Now his immediate boss and the chief minister, Captain (r) Amarinder Singh, has also joined the bandwagon of loathing and criticised Sidhu for the hug, saying he was against it when “everyday our jawans [military personnel] are getting martyred”. He also said that it was wrong of Sidhu “to have shown the affection [that] he did to the Pakistan army chief”. Earlier, Amarinder Singh had tweeted that “it (the hug) was not a nice gesture and was completely avoidable”.

Postscript: Indian Prime Minister Narendra Modi has popularised hugs or ‘bear hugs’ as they are sometimes fondly called in the Indian media. Modi has employed it across the world, inciting appreciation and embarrassment in equal measure.

According to a Washington Post report, he is “a tactile man” who “in official appearances, whether he is meeting a local official or a world statesman… likes to hug it out”. He has been photographed hugging world leaders as a definite part of his diplomatic reach-out. He has hugged Donald Trump, Barrack Obama, Najib Razak, John Kerry, Shinzo Abe, Mark Zuckerberg, Tony Abbot and, of course, his old sari-and-turban chum, Nawaz Sharif.

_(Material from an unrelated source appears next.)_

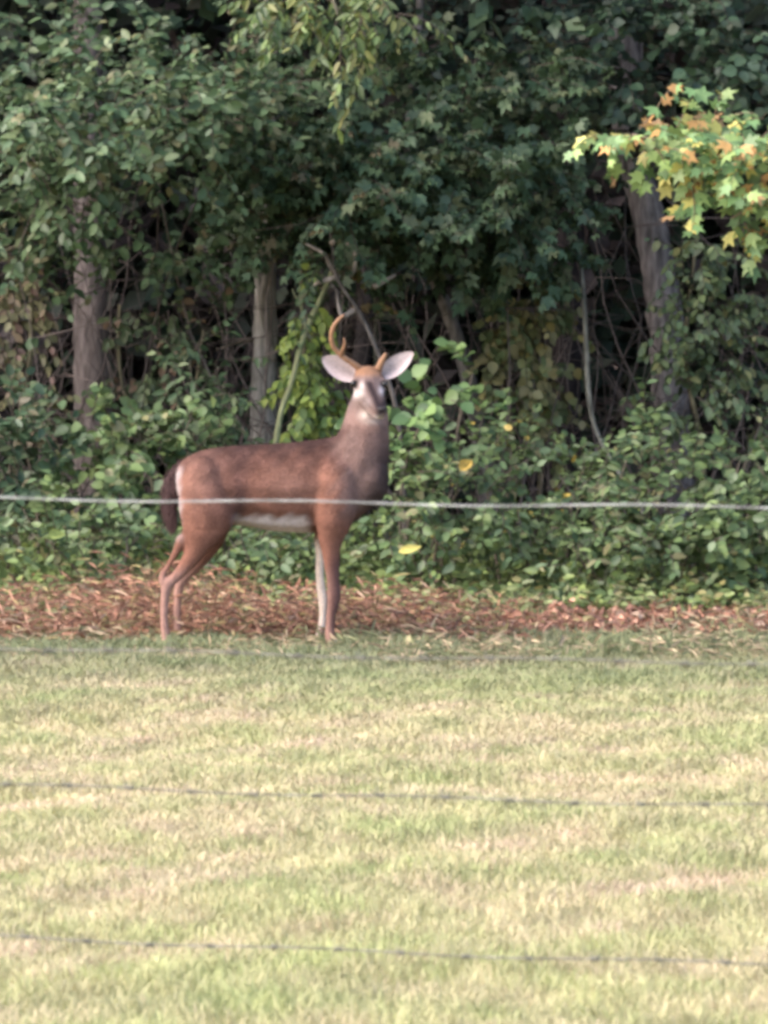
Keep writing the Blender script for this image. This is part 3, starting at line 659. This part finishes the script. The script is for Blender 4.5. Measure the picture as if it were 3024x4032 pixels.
# far hind leg
chain([(815, 1900, .08, 85, 100, .10), (838, 2010, .10, 90, 90, .095), (838, 2080, .11, 66, 55, .075), (815, 2150, .115, 48, 45, .055), (780, 2210, .118, 34, 34, .04), (730, 2265, .12, 25, 28, .027), (706, 2300, .122, 21, 26, .023), (697, 2360, .125, 17, 26, .018), (694, 2430, .125, 16, 26, .016), (697, 2490, .125, 16, 20, .017), (704, 2518, .12, 18, 18, .019), (710, 2536, .11, 16, 16, .018)], .2)
# head, turned to the camera, muzzle down and a little to the right
HY = -.135
chain([(1448, 1478, HY + .02, 53, 40, .07), (1452, 1502, HY, 65, 48, .085), (1455, 1526, HY - .03, 62, 47, .07)], .2)
chain([(1456, 1515, HY - .03, 56, 45, .06), (1468, 1548, HY - .085, 47, 39, .05), (1484, 1580, HY - .135, 34, 31, .042), (1494, 1602, HY - .17, 31, 27, .036), (1500, 1614, HY - .19, 29, 25, .030)], .2)
chain([(1452, 1565, HY - .03, 46, 40, .06), (1474, 1600, HY - .09, 34, 32, .045), (1492, 1628, HY - .14, 25, 18, .032), (1497, 1634, HY - .16, 20, 13, .022)], .2)          # jaw
for (ex, ey) in ((1399, 1503), (1510, 1506)):
    ball(dp(ex + (6 if ex < 1450 else -6), ey - 9, HY - .045), (.020, .022, .013))          # brow
    ball(dp(ex + (10 if ex < 1450 else -8), ey + 22, HY - .04), (.020, .022, .020))           # cheek
ball(dp(1415, 1452, HY + .02), (.020, .02, .02)); ball(dp(1490, 1452, HY + .02), (.020, .02, .02))   # pedicles
bv = np.vstack(BV); bf = np.vstack(BF)
tmp_me = mesh('body_source', bv, bf, None); tmp = link('body_source', tmp_me)
m1 = tmp.modifiers.new('r', 'REMESH'); m1.mode = 'VOXEL'; m1.voxel_size = .0055
dg = bpy.context.evaluated_depsgraph_get(); ev = tmp.evaluated_get(dg)
body_me = bpy.data.meshes.new_from_object(ev)
bpy.data.objects.remove(tmp, do_unlink=True)
n = len(body_me.vertices)
bco = np.zeros(n * 3, np.float32); body_me.vertices.foreach_get('co', bco); bco = bco.reshape(-1, 3).astype(float)
ed = np.zeros(len(body_me.edges) * 2, np.int32); body_me.edges.foreach_get('vertices', ed); ed = ed.reshape(-1, 2)
deg = np.bincount(ed.ravel(), minlength=n)[:, None].astype(float)
def smooth_verts(co, wt, it):
    for _ in range(it):
        a = np.zeros_like(co)
        for k in range(3): a[:, k] = np.bincount(ed[:, 0], co[ed[:, 1], k], n) + np.bincount(ed[:, 1], co[ed[:, 0], k], n)
        co = co + (a / deg - co) * wt
    return co
vv_ = 1111 + (CAM_H - bco[:, 2]) / S1
bco = smooth_verts(bco, .5, 5)
bco = smooth_verts(bco, (.55 * np.clip((vv_ - 1620) / 80, 0, 1) * np.clip((2150 - vv_) / 80, 0, 1))[:, None], 26)
body_me.vertices.foreach_set('co', bco.astype(np.float32).ravel()); body_me.update()
bno = np.zeros(n * 3, np.float32); body_me.vertices.foreach_get('normal', bno); bno = bno.reshape(-1, 3)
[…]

Perhaps the only exception was the former French president, Francois Hollande, who tried to resist Modi’s public squeeze when he visited India in January 2016. The Indian prime minister tried to touch Hollande on the waist, forcing the then French president to turn away from him. Sidhu’s only crime is that he hugged a Pakistani, and more particularly, a Pakistani army chief.